There are many universities and colleges that rely on Google’s email platform, Gmail, to provide and manage emails of their students. However it seems that over in UC-Berkeley, some students were too thrilled about Gmail as their service because they allege that Google had apparently scanned their emails illegally.
So much so that they have since filed a lawsuit against Google, alleging that the company had intercepted and scanned their emails illegally without their permission for advertising purposes. The lawsuit goes on to claim that Google had apparently misled the school into thinking that school email accounts would not be scanned, and in turn that information was then passed down from the school to the students.
However it was pointed out in a blog post by Google that in April 2014, the company decided to end the scanning, indicating that prior to that they had been scanning students emails without their knowledge.

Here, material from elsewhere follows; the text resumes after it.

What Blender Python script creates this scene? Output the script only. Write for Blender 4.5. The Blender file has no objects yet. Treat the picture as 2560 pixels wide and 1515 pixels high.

According to Chris Jay Hoofnagle, who teaches privacy law and internet law at the University says, “Google could use information it gleans from the messages for its own purposes — purposes it does not have to disclose to us. In effect, Google could act as an intelligence agency, deeply mining relationships and ideas among groups of people.”
Google has declined to comment on the lawsuit, but Ray Gallo who represents the plaintiffs is currently trying to recruit additional plaintiffs from other schools in which Google had promised that student emails would not be scanned. So far he and his team have managed to find 11.